Im now polishing of my biography of Vita Sackville-West, and then IM thinking I made move onto the pile of books I found from Uni days that I never quite finished/or strated because I knew i wasnt going to have to write and essay on them
Re: Current reading matter
Posted: Mon Jun 15, 2009 12:44 pm
by J.R.
'The Fist Of God.'
Frederick Forsyth.
I can hardly put it down.
Re: Current reading matter
Posted: Mon Jun 15, 2009 3:19 pm
by Fjgrogan
My latest obsession is the books of Phil Rickman, sort of crime but with a twist, in that the principal character is a woman priest who has also become Diocesan Deliverance Officer (ie exorcist) in Herefordshire; she has a teenage daughter who is semi-pagan, and a not-quite-live-in boyfriend. So far I have read four of them, three in the last two weeks, and I shall be off to the local library soon to get more. In between, I am re-reading 'The Shack' which would probably merit a thread on its own, because of all the hype surrounding it!

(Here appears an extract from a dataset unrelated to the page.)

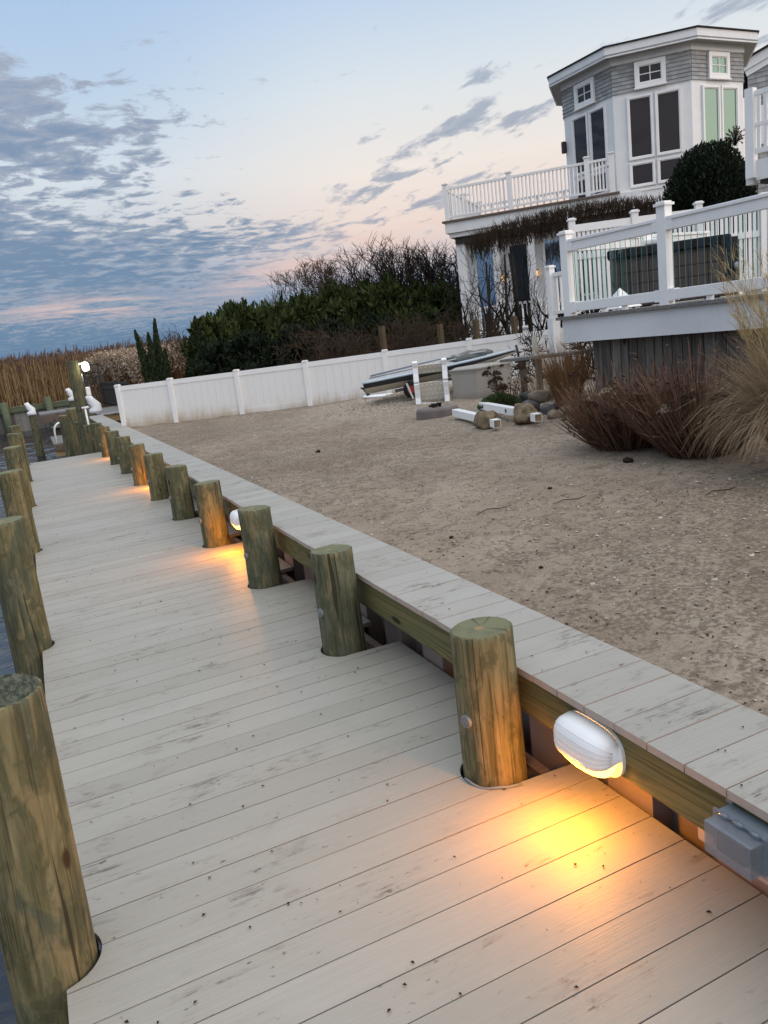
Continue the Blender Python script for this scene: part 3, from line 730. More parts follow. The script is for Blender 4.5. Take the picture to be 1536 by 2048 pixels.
for dx in (0, .33):
    m = MB(); m.tube([(.76, 23.1+dx, -.55)]+[(.96-.20*math.cos(a), 23.1+dx, .06+.24*math.sin(a)) for a in [RAD(i*15) for i in range(0, 13)]]+[(1.18, 23.1+dx, -.24)], .022, 8); m.build('handrail', 'pvc', ld_)

cw = thing('corner_bulkhead', (2.7, 22.4, 0), 'short cross bulkhead with yellow beam left of the fence end', 'bulkhead')
m = MB()
for k in range(9): m.box((2.13+.145*k, 22.5, ZC-.013), (.138, .40, .026), 0, 0, random.random())
m.build('cap', 'cap', cw)
m = MB(); m.box((2.78, 22.40, .27), (1.40, .10, .20)); m.build('waler', 'yellow_wood', cw)
m = MB()
for k in range(6): m.box((2.19+.25*k, 22.50+(.04 if k % 2 else 0), -.55), (.24, .02, 1.45), 0, 0, random.random())
m.build('sheet_panel', 'sheet_panel', cw)
nd2 = thing('far_walkway', (2.9, 26, 0), 'grey plank walkway behind the cross bulkhead', 'walkway')
m = MB()
for k in range(26): m.box((2.95, 22.85+.145*k, .385), (1.9, .138, .03), 0, 0, random.random())
m.build('planks', 'grey_plank', nd2)

gt = thing('metal_gate', (2.6, 25, .4), 'black metal picket gate and fence by the reeds', 'gate')
def pickets(a, b, z0, z1, n, name):
    m = MB(); a, b = Vector(a), Vector(b)
    for i in range(n+1):
        p = a.lerp(b, i/n); m.box((p.x, p.y, (z0+z1)/2), (.028, .028, z1-z0))
    for zz in (z0+.08, z1-.22, z1-.04): m.bar((a.x, a.y, zz), (b.x, b.y, zz), .035, .04)
    m.build(name, 'black_metal', gt)
g1, g2, g3 = at_depth(184, 800, 28), at_depth(212, 800, 28.5), at_depth(205, 800, 24.5)
pickets((g1.x-.35, g1.y, 0), (g2.x, g2.y, 0), .42, 1.62, 8, 'picket_panel')
g4 = Vector((2.36, 17.6, 0))
pickets((g2.x-.05, g2.y, 0), (3.0, 22.9, 0), .42, 1.22, 30, 'picket_panel')
m = MB(); m.box((g1.x-.1, g1.y, 1.1), (.05, .05, 1.5)); m.box((g1.x+.42, g1.y, 1.1), (.05, .05, 1.5)); m.box((g1.x+.16, g1.y, 1.85), (.57, .05, .05)); m.build('arch', 'black_metal', gt)

fb = thing('far_bulkhead', (-6, 42, -.9), 'old timber bulkhead across the canal under the reeds', 'bulkhead')
m = MB(); x_ = -26.0
while x_ < 4:
    w_ = rr(.20, .30); m.box((x_+w_/2, 42.3+rr(0, .03), -.5), (w_-.015, .08, 1.7), 0, 0, random.random()); x_ += w_
m.build('sheet_board', 'far_board', fb)
m = MB(); m.box((-11, 42.2, .20), (30, .14, .26)); m.build('waler', 'green_timber', fb)
for k in range(14):
    x_ = -25.5+2.05*k; m = MB(); m.tube([(x_+.08, 41.75, -1.4), (x_, 42.05, .62)], [.19, .17], 12); m.build('post', 'green_timber', fb)

# ------------------------------------------------------------------ vegetation builders
def strip(m, p, d, L, w_, droop, n, mi, rnd, side=None, taper=True):
    """a bent blade from p in direction d"""
    p = Vector(p); d = Vector(d).normalized(); sd2 = side or Vector((-d.y, d.x, 0)); 
    if sd2.length < 1e-3: sd2 = Vector((1, 0, 0))
    sd2.normalize(); pts = [p.copy()]; st_ = L/n
    for i in range(n):
        d = (d + Vector((0, 0, -droop*(i+1)/n))).normalized(); p = p + d*st_; pts.append(p.copy())
    vs = []
    for i, q in enumerate(pts):
        ww = w_*(1-.85*i/n if taper else 1)/2; vs += [q-sd2*ww, q+sd2*ww]
    m.add(vs, [(2*i, 2*i+1, 2*i+3, 2*i+2) for i in range(n)], mi, rnd)
    return pts
def rdir(): 
    v = Vector((random.gauss(0, 1), random.gauss(0, 1), random.gauss(0, 1))); return v.normalized()
def leaf(m, p, size, mi=0, asp=2.2, d=None):
    d = d or rdir(); s_ = d.cross(rdir())
    if s_.length < 1e-3: return
    s_.normalize(); a = d*size*asp/2; b = s_*size/2
    m.add([p-a, p+b*.9, p+a, p-b*.9], [(0, 1, 2, 3)], mi, random.random())
def branch_tree(m, p, d, L, r, level, cfg, mi=0, tips=None):
    n = 4 if level > 0 else 3; pts = [Vector(p)]; rd = [r]; d = Vector(d).normalized()
    for i in range(n):
        d = (d + rdir()*cfg['wob'] + Vector((0, 0, cfg['up']))).normalized(); pts.append(pts[-1]+d*L/n); rd.append(r*(1-.5*(i+1)/n))
    m.tube(pts, rd, 5 if r > .02 else 3, mi, random.random(), False)
    if level <= 0:
        if tips is not None: tips.append(pts[-1])
        return
    for k in range(cfg['kids'] + (1 if random.random() < .4 else 0)):
        t_ = rr(.3, 1.0); i = min(n-1, int(t_*n)); q = pts[i].lerp(pts[i+1], t_*n-i)
        dd = (pts[i+1]-pts[i]).normalized(); side = dd.cross(rdir()).normalized()
        nd3 = (dd*math.cos(cfg['ang']) + side*math.sin(cfg['ang'])).normalized()
        branch_tree(m, q, nd3, L*rr(cfg['k0'], cfg['k1']), max(r*(1-.5*t_)*.62, cfg['rmin']), level-1, cfg, mi, tips)
def soft_top(h, H): return h if h < .92*H else .92*H+(h-.92*H)*.45
def bare_tree(name, px_, py_, D, label, cat='tree', levels=5, trunks=3, spread=.5, wood='bark_dark', twig='twig_dark', r=.05, cfg=None, zb=.3, frac=.42, group=None):
    top = at_depth(px_, py_, D); base = Vector((top.x, top.y, zb)); H = top.z-zb
    c = dict(wob=.20, up=.10, kids=3, ang=RAD(38), k0=.55, k1=.82, rmin=.0045)
    c.update(cfg or {})
    o = thing(name, base, label, cat, group); tm, cm = MB(), MB()
    for k in range(trunks):
        a = 2*math.pi*k/trunks+rr(-.4, .4); d = Vector((math.cos(a)*spread, math.sin(a)*spread, 1)).normalized(); L = H*frac*rr(.85, 1.1); pts = [base+Vector((math.cos(a)*.08, math.sin(a)*.08, -.15))]; rd = [r]
        for i in range(4):
            d = (d+rdir()*.16).normalized(); pts.append(pts[-1]+d*L/4); rd.append(r*(1-.45*(i+1)/4))
        tm.tube(pts, rd, 7)
        for q in range(c['kids']+2):
            t_ = rr(.35, 1); i = min(3, int(t_*4)); pq = pts[i].lerp(pts[i+1], t_*4-i); dd = (pts[i+1]-pts[i]).normalized(); side = dd.cross(rdir()).normalized()
            branch_tree(cm, pq, (dd*math.cos(c['ang'])+side*math.sin(c['ang'])), H*(1-frac)*rr(.38, .62), rd[i]*.6, levels-2, c)
    zs_ = sorted(q[2] for q in cm.v); k_ = H/max(.1, zs_[int(len(zs_)*.97)]-base.z)
    for mb in (tm, cm): mb.v = [(base.x+(q[0]-base.x)*k_**.5, base.y+(q[1]-base.y)*k_**.5, base.z+soft_top((q[2]-base.z)*k_, H)) for q in mb.v]
    tm.build('trunk', wood, o); cm.build('crown', twig, o)
    return o

def evergreen(name, px_, py_, D, rad, label, mname='hedge_green', n=9000, size=.09, shape='round', zb=.3, group=None, cat='tree', lean=0.0, shoots=40):
    top = at_depth(px_, py_, D); base = Vector((top.x, top.y, zb)); H = top.z-zb
    o = thing(name, base, label, cat, group); m = MB(); clumps = []
    sidev = Vector((math.cos(YAW), -math.sin(YAW), 0))
    for _ in range(120):
        u = random.random(); a = rr(0, 2*math.pi)
        if shape == 'cone': rr_ = rad*(1-u)**.8*rr(.5, 1.05)+.05; zz = H*(.08+.86*u)
        elif shape == 'vase': rr_ = rad*(.35+.65*u)*rr(.3, 1.0)*(1-.6*max(0, u-.75)*4); zz = H*(.06+.84*u)
        else: zz = H*(.06+.86*u); rr_ = rad*math.sqrt(max(.04, 1-(abs(u-.42)/.62)**2.4))*rr(.35, 1.0)
        c = base+Vector((math.cos(a)*rr_, math.sin(a)*rr_, zz))+sidev*lean*(zz/H)**1.5
        clumps.append((c, rad*rr(.14, .30)))
    for _ in range(n):
        c, cr = random.choice(clumps); v = rdir()*cr*random.random()**.4; v.z *= 1.25
        leaf(m, c+v, size*rr(.6, 1.2), 0, 2.6, (v.normalized()+Vector((0, 0, .8))+rdir()*.6).normalized())
    for _ in range(shoots):                     # leading shoots break the outline
        c, cr = random.choice(clumps); L = rr(.10, .30)*min(1.6, H/2.2)
        d = (Vector((0, 0, 1))+rdir()*.35).normalized()
        for k in range(int(18+L*60)):
            t_ = random.random(); leaf(m, c+Vector((0, 0, cr*.7))+d*L*t_+rdir()*.045*(1.1-t_), size*.7, 0, 2.4, (d+rdir()*.7).normalized())
    m.build('crown', mname, o)
    m = MB(); m.tube([base+Vector((0, 0, -.2)), base+Vector((.03, 0, H*.45)), base+sidev*lean*.4+Vector((0, 0, H*.8))], [.09, .06, .02], 7); m.build('trunk', 'bark_dark', o)
    return o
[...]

Re: Current reading matter
Posted: Wed Jun 17, 2009 12:31 pm
by Fjgrogan
I suspect I may be allowing myself to be overly influenced by the content of various different threads of this forum. Yesterday I went to the library and came back with (either on loan or bought for 10p each) the following:
another Phil Rickman, along with Principles of Paganism and A Beginner's Guide to Witchcraft'
Know the Truth - a Memoir by George Carey, former Archbishop of Canterbury
Titus Groan - the first book of the Gormenghast Trilogy (languishing in reserve stock for some reason!)
Good Housekeeping's Great Recipes for your Bread Machine
Thomas Cook's Travellers in Finland
So what am I actually reading now? None of the above - Half To Remember by DR West!!